I think it is safe to say that this was not written for a general audience. Before I spend any more of my time trying to decipher text with no expectation of enjoyment, I would like to know - in lay terms - what bearing it has upon Mitchell_Porter's remarks.

Edit: If, as Jack states, there is no relation, it would behoove you to write a summary in lay terms as a top level post rather than drop it into a merely tangentially related discussion.

Comment author: RichardKennaway 10 January 2010 09:44:57PM 1 point [-]

"Frameworks for a new theory" are too dear at ten a penny, and the above text seems to me as worthless as anything output by the Postmodernism Generator. The other sources that Alexxarian linked seem to me no more interesting.

A more readable text by Kolak, which I see was linked by Alexxarian in an earlier comment, is "I am You". The pages available on Google may give a measure of whether Kolak is worth reading.

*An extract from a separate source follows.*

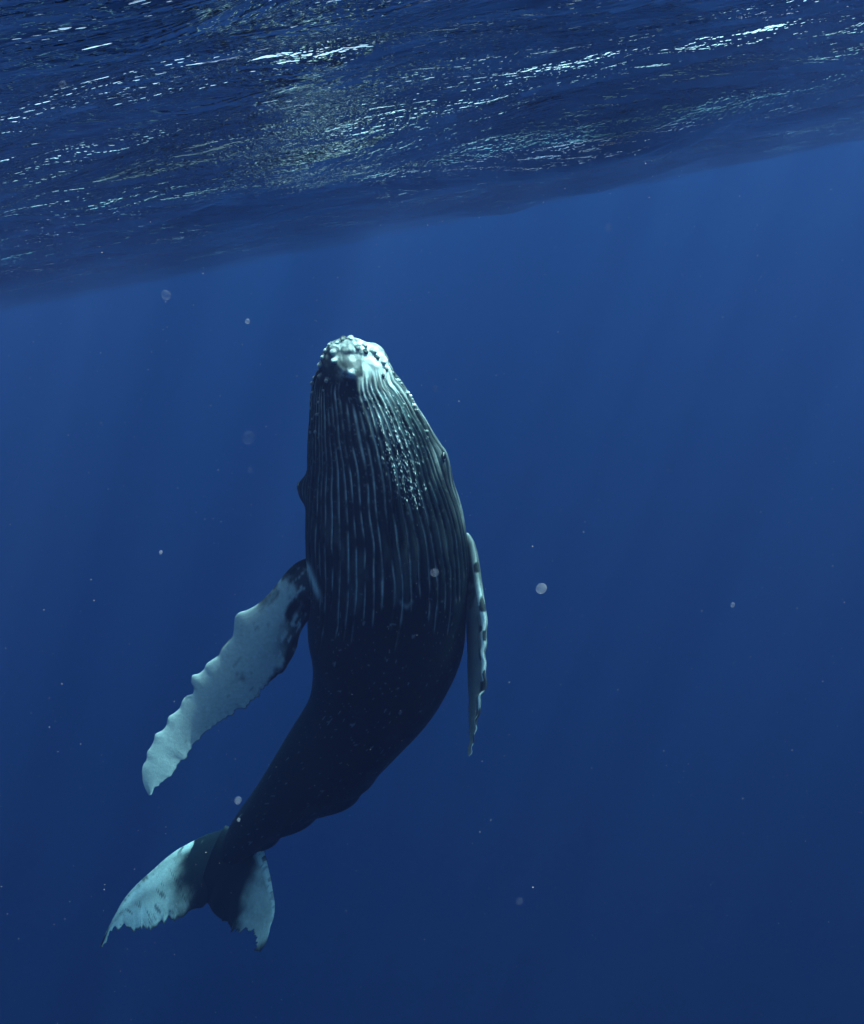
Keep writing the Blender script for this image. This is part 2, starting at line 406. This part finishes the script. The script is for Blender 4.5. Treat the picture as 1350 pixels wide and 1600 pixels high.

Wikipedia describes him as "one of the most prolific philosophers in the world". I tremble! Actually, some of the things mentioned in the wiki article look interesting, but the article clearly fails NPOV, being copied from one on croatia.org lauding this Famous Croatian. Certainly, his productivity is awesome.

Comment author: Jack 10 January 2010 09:19:29PM 0 points [-]

Googling Kolak I can see he indeed holds the very strange view that I am identical to you. But this particular paper basically consists of a decent outline of the present personal identity debate and a brief statement of Kolak's own view which for me, is a vague, mysterious description of a view that basically says "I am the the thing that the indexical "I" points to in this sentence." Which is a perfectly fine view except that it answers hardly any questions (My reply is "Duh, now is that thing a body or a psychological state?") Then somehow in the remaining paragraphs this becomes "the brain is not sufficient for personal identity" and strange, out of context Wittgenstein quotes. Anyway, it didn't really have anything to do with this discussion.

Comment author: thomblake 11 January 2010 03:59:51PM 0 points [-]

strange, out of context Wittgenstein quotes

A note for those not familiar with Wittgenstein: Many of his quotes are strange and out-of-context in the original writing. It's part of the charm.